Re: [xsl] All combinations from a sequence
2021-09-30 14:30:03
Thanks a lot, Michael Kay, just what I needed!
After a bit of thinking and just for handling a sequence of strings I came up
with this:
<xsl:function name="my:powerset" as="xs:string*">
<xsl:param name="seq" as="xs:string+"/>
<xsl:variable name="N" select="count($seq)" as="xs:integer"/>
<xsl:sequence select="
for $i in 0 to xs:integer(math:pow(2, $N)) - 1
return string-join(
for $j in 1 to $N
return (
if ($i idiv math:pow(2, $j -1) mod 2 eq 1)
then $seq[$j]
else ()
)
, '')
"/>
</xsl:function>
No recursion necessary, and not too difficult to follow.
my:powerset(('A','B','C','D')) creates: '', 'A', 'B', 'AB', 'C', 'AC', 'BC',
'ABC', 'D', 'AD', 'BD', 'ABD', 'CD', 'ACD', 'BCD', 'ABCD'
Best regards,
- Michael Müller-Hillebrand
Am 30.09.2021 um 16:37 schrieb Michael Kay mike(_at_)saxonica(_dot_)com
<xsl-list-service(_at_)lists(_dot_)mulberrytech(_dot_)com>:
There's a nice algorithm here
https://www.geeksforgeeks.org/power-set/
which abstracts to
for $i in 1 to math:pow(2, count($input))
return combination($i)
where combination($i) includes or excludes each $input[$N] depending on
whether bit $N is set in $i, which you can determine using bin:shift() from
the EXPath binary module.
Michael Kay
On 30 Sep 2021, at 15:20, Michael Müller-Hillebrand mmh(_at_)docufy(_dot_)de
<xsl-list-service(_at_)lists(_dot_)mulberrytech(_dot_)com> wrote:
Good afternoon,
I have a sequence of items and I need all combinations (not permutations) in
all possible lengths.
I saw what I want described as "powerset" in the Python docs:
powerset([1,2,3]) --> () (1,) (2,) (3,) (1,2) (1,3) (2,3) (1,2,3)

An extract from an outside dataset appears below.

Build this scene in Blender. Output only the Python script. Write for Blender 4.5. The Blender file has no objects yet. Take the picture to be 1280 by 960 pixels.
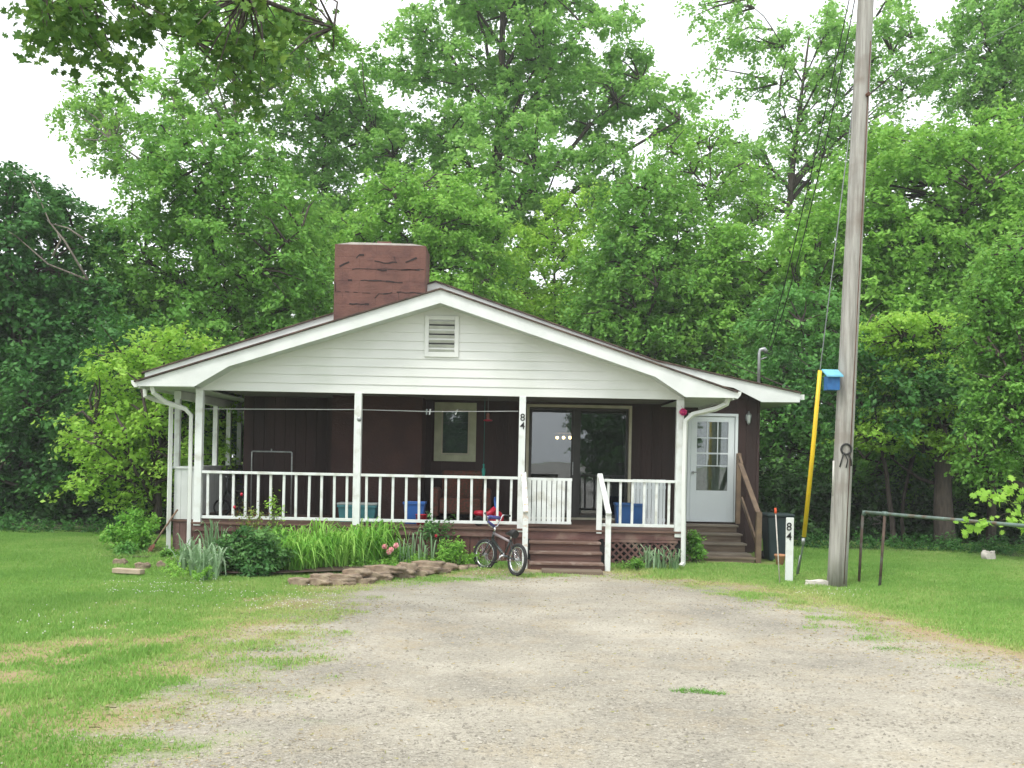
import bpy, bmesh, math, random
import numpy as np
from mathutils import Vector, Matrix
R = math.radians
random.seed(7)
scene = bpy.context.scene
col = scene.collection
EYE = 1.765
F = 1245.0
CX, CY = 640.0, 575.0
ROLL = R(1.15)
cr, sr = math.cos(ROLL), math.sin(ROLL)

def P(px, py, Y):
    """survey point: direction read off the photograph, real distance Y in metres"""
    dx, dy = px-CX, py-CY
    a = dx*cr+dy*sr; b = -dx*sr+dy*cr
    return Vector((a/F*Y, Y, EYE-b/F*Y))
def G(px, py, z=0.0):
    dx, dy = px-CX, py-CY
    a = dx*cr+dy*sr; b = -dx*sr+dy*cr
    Y = (EYE-z)*F/b
    return (a/F*Y, Y)

# ------------------------------------------------------------------ materials
def mat(name, c1, c2=None, scale=6.0, rough=0.6, bump=0.0, bscale=None, detail=6, metallic=0.0, spec=0.4, stretch=None, c3=None, s3=1.0, lo=.35, hi=.65):
    m = bpy.data.materials.new(name); m.use_nodes = True
    nt = m.node_tree; N = nt.nodes; L = nt.links
    b = N['Principled BSDF']
    b.inputs['Roughness'].default_value = rough
    b.inputs['Metallic'].default_value = metallic
    b.inputs['Specular IOR Level'].default_value = spec
    tc = N.new('ShaderNodeTexCoord'); mp = N.new('ShaderNodeMapping')
    L.new(tc.outputs['Object'], mp.inputs['Vector'])
    if stretch: mp.inputs['Scale'].default_value = stretch
    no = N.new('ShaderNodeTexNoise'); no.inputs['Scale'].default_value = scale; no.inputs['Detail'].default_value = detail
    L.new(mp.outputs[0], no.inputs['Vector'])
    if c2 is None: c2 = tuple(x*0.8 for x in c1)
    rp = N.new('ShaderNodeValToRGB')
    rp.color_ramp.elements[0].position = lo; rp.color_ramp.elements[1].position = hi
    rp.color_ramp.elements[0].color = (*c1, 1); rp.color_ramp.elements[1].color = (*c2, 1)
    L.new(no.outputs['Fac'], rp.inputs['Fac'])
    out = rp.outputs['Color']
    if c3 is not None:
        n3 = N.new('ShaderNodeTexNoise'); n3.inputs['Scale'].default_value = s3; n3.inputs['Detail'].default_value = 8
        L.new(tc.outputs['Object'], n3.inputs['Vector'])
        r3 = N.new('ShaderNodeValToRGB'); r3.color_ramp.elements[0].position = .52; r3.color_ramp.elements[1].position = .72
        L.new(n3.outputs['Fac'], r3.inputs['Fac'])
        mx = N.new('ShaderNodeMix'); mx.data_type = 'RGBA'
        L.new(r3.outputs['Color'], mx.inputs['Factor']); L.new(out, mx.inputs['A']); mx.inputs['B'].default_value = (*c3, 1)
        out = mx.outputs['Result']
    L.new(out, b.inputs['Base Color'])
    if bump:
        nb = N.new('ShaderNodeTexNoise'); nb.inputs['Scale'].default_value = bscale or scale*3; nb.inputs['Detail'].default_value = 5
        L.new(mp.outputs[0], nb.inputs['Vector'])
        bp = N.new('ShaderNodeBump'); bp.inputs['Strength'].default_value = bump; bp.inputs['Distance'].default_value = 0.02
        L.new(nb.outputs['Fac'], bp.inputs['Height']); L.new(bp.outputs[0], b.inputs['Normal'])
    return m

def leafmat(name, cA, cB, cC, trans=0.35, rough=0.5):
    """per-leaf colour from the 'rnd' attribute, with translucency"""
    m = bpy.data.materials.new(name); m.use_nodes = True
    nt = m.node_tree; N = nt.nodes; L = nt.links
    b = N['Principled BSDF']; out = N['Material Output']
    b.inputs['Roughness'].default_value = rough; b.inputs['Specular IOR Level'].default_value = 0.2
    at = N.new('ShaderNodeAttribute'); at.attribute_name = 'rnd'
    rp = N.new('ShaderNodeValToRGB')
    e = rp.color_ramp.elements
    e[0].position = 0.0; e[0].color = (*cA, 1); e[1].position = 1.0; e[1].color = (*cC, 1)
    m_ = e.new(0.5); m_.color = (*cB, 1)
    L.new(at.outputs['Fac'], rp.inputs['Fac'])
    L.new(rp.outputs['Color'], b.inputs['Base Color'])
    tr = N.new('ShaderNodeBsdfTranslucent')
    hs = N.new('ShaderNodeHueSaturation'); hs.inputs['Hue'].default_value = 0.485; hs.inputs['Value'].default_value = 1.35
    L.new(rp.outputs['Color'], hs.inputs['Color']); L.new(hs.outputs[0], tr.inputs['Color'])
    mx = N.new('ShaderNodeMixShader'); mx.inputs[0].default_value = trans
    L.new(b.outputs[0], mx.inputs[1]); L.new(tr.outputs[0], mx.inputs[2]); L.new(mx.outputs[0], out.inputs['Surface'])
    return m

def glassmat(name, tint=(.75,.8,.8), f0=0.08):
    m = bpy.data.materials.new(name); m.use_nodes = True
    nt = m.node_tree; N = nt.nodes; L = nt.links
    N.remove(N['Principled BSDF']); out = N['Material Output']
    t = N.new('ShaderNodeBsdfTransparent'); t.inputs[0].default_value = (*tint, 1)
    g = N.new('ShaderNodeBsdfGlossy'); g.inputs['Roughness'].default_value = 0.015
    g.inputs['Color'].default_value = (.95, .97, 1, 1)
    tc = N.new('ShaderNodeTexCoord'); no = N.new('ShaderNodeTexNoise'); no.inputs['Scale'].default_value = 1.6
    L.new(tc.outputs['Object'], no.inputs['Vector'])
    bp = N.new('ShaderNodeBump'); bp.inputs['Strength'].default_value = .05; bp.inputs['Distance'].default_value = .02
    L.new(no.outputs['Fac'], bp.inputs['Height']); L.new(bp.outputs[0], g.inputs['Normal'])
    lw = N.new('ShaderNodeFresnel'); lw.inputs[0].default_value = 1.5
    ad = N.new('ShaderNodeMath'); ad.operation = 'ADD'; ad.inputs[1].default_value = f0; ad.use_clamp = True
    L.new(lw.outputs[0], ad.inputs[0])
    mx = N.new('ShaderNodeMixShader')
    L.new(ad.outputs[0], mx.inputs[0]); L.new(t.outputs[0], mx.inputs[1]); L.new(g.outputs[0], mx.inputs[2]); L.new(mx.outputs[0], out.inputs['Surface'])
    return m

M = {}
M['white'] = mat('white_paint', (.70,.73,.71), (.62,.65,.63), 3, .55, .05, 30)
M['white_rail'] = mat('white_rail_paint', (.72,.75,.73), (.64,.68,.65), 4, .5, .05, 30, c3=(.50,.51,.45), s3=5)
M['white_peel'] = mat('peeling_white_paint', (.72,.75,.73), (.66,.70,.67), 9, .6, .1, 30, c3=(.45,.30,.16), s3=11)
M['siding'] = mat('white_siding', (.72,.74,.71), (.66,.68,.65), 1.2, .6, .05, 20, stretch=(.3,1,1), c3=(.60,.63,.58), s3=.9)
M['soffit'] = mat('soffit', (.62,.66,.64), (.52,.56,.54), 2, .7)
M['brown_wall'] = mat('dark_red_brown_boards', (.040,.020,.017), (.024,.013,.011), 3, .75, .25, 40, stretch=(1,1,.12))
M['brown_trim'] = mat('brown_trim', (.16,.085,.07), (.10,.05,.045), 5, .75, .2, 30, c3=(.22,.15,.12), s3=3)
M['chimney'] = mat('painted_masonry', (.175,.085,.066), (.135,.067,.053), 2.5, .85, .5, 30, c3=(.10,.050,.045), s3=3)
def add_courses(m):
    nt = m.node_tree; N = nt.nodes; L = nt.links; b = N['Principled BSDF']
    src = b.inputs['Base Color'].links[0].from_socket; nrm = b.inputs['Normal'].links[0].from_node
    tc = N.new('ShaderNodeTexCoord'); sp_ = N.new('ShaderNodeSeparateXYZ'); L.new(tc.outputs['Object'], sp_.inputs[0])
    a = N.new('ShaderNodeMath'); a.operation = 'ADD'; L.new(sp_.outputs[0], a.inputs[0]); L.new(sp_.outputs[1], a.inputs[1])
    z = N.new('ShaderNodeMath'); z.operation = 'SUBTRACT'; L.new(sp_.outputs[2], z.inputs[0]); z.inputs[1].default_value = 5.262-.222*20
    c = N.new('ShaderNodeCombineXYZ'); L.new(a.outputs[0], c.inputs[0]); L.new(z.outputs[0], c.inputs[1])
    dn = N.new('ShaderNodeTexNoise'); dn.inputs['Scale'].default_value = 5; L.new(tc.outputs['Object'], dn.inputs['Vector'])
    va = N.new('ShaderNodeVectorMath'); va.operation = 'MULTIPLY_ADD'; L.new(dn.outputs['Color'], va.inputs[0]); va.inputs[1].default_value = (.03,.03,0); L.new(c.outputs[0], va.inputs[2])
    br = N.new('ShaderNodeTexBrick'); L.new(va.outputs[0], br.inputs['Vector']); br.inputs['Scale'].default_value = 1; br.inputs['Brick Width'].default_value = .62; br.inputs['Row Height'].default_value = .222
    br.inputs['Mortar Size'].default_value = .006; br.inputs['Mortar Smooth'].default_value = .6; br.inputs['Color1'].default_value = (1,1,1,1); br.inputs['Color2'].default_value = (.95,.94,.94,1); br.inputs['Mortar'].default_value = (.80,.78,.78,1)
    mx = N.new('ShaderNodeMix'); mx.data_type = 'RGBA'; mx.blend_type = 'MULTIPLY'; mx.inputs['Factor'].default_value = 1
    L.new(src, mx.inputs['A']); L.new(br.outputs['Color'], mx.inputs['B']); L.new(mx.outputs['Result'], b.inputs['Base Color'])
    b2 = N.new('ShaderNodeBump'); b2.inputs['Distance'].default_value = .02; b2.inputs['Strength'].default_value = .3; b2.invert = True
    L.new(br.outputs['Fac'], b2.inputs['Height']); L.new(nrm.outputs[0], b2.inputs['Normal']); L.new(b2.outputs[0], b.inputs['Normal'])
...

In XPath notation and based on strings:
my:powerset(('A','B','C','D'))
This sequence of 4 items should result in a sequence of 16 strings (order
not important) representing all possible combinations: 'ABCD', 'ABC', 'ABD',
'ACD', 'AB', 'AC', 'AD', 'A', 'BCD', 'BC', 'BD', 'B', 'CD', 'C', 'D', ''
Or more general, the result could be an array of sequences.
To get this as a solution in XSLT/XPath I am currently fiddling around with
a recursive function including head() and tail() and count() but I have the
impression I am overcomplicating things.
I am wondering, if this is a use case for fold-left() or if I should rather
think of a filter that drops 0, 1, 2 or 3 items from the sequence. Or is
there a well-known algorithm with a cool name?